Os politicólogos se desesperavam para encontrar resposta para a incompreensível atitude de um povo que elegia e se sentia representado por políticos corruptos. Mais tarde, pesquisas realizadas por arqueólogos da educação em cooperação com anatomistas permitiram encontrar um princípio de esclarecimento. Conseguiram autorização para exumar o cadáver de um deputado federal que, na década anterior, fez a sua estreia na Câmara abrindo mão dos salários extras que os parlamentares recebiam, reduzindo a sua verba de gabinete e o número de assessores a que teria direito, tudo com caráter irrevogável.
Esse político também reduziu em mais de oitenta por cento a cota interna do gabinete, prescindiu de toda verba indemnizatória e de toda cota de passagens aéreas e do auxílio-moradia. Com essa (solitária) atitude, o deputado economizaria milhões de reais, durante o seu mandato. E o deputado José assim justificou a sua decisão:
“Um mandato parlamentar pode ser de qualidade custando bem menos para o contribuinte do que custa hoje. Esses gastos excessivos são um desrespeito ao contribuinte. Estou fazendo a minha parte e honrando o compromisso que assumi com meus eleitores”.

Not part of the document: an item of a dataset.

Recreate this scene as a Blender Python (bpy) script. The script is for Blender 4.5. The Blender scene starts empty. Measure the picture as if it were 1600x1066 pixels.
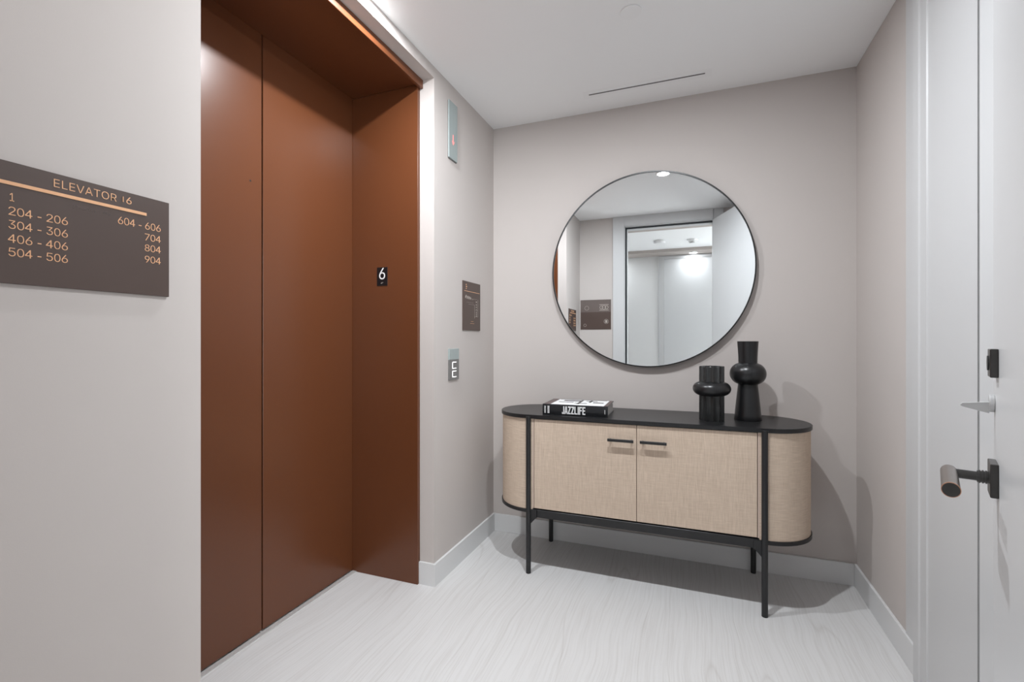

Em meados da década de vinte, cientistas da educação fizeram uma descoberta, que permitiu deslindar insondáveis mistérios. Esses estudiosos encontraram um princípio de explicação para a nobre atitude desse deputado, quando identificaram uma exótica espécie de educadores, conhecida pela sigla RC (os chamados “Românticos Conspiradores”).
Deles vos falarei em próximas cartinhas.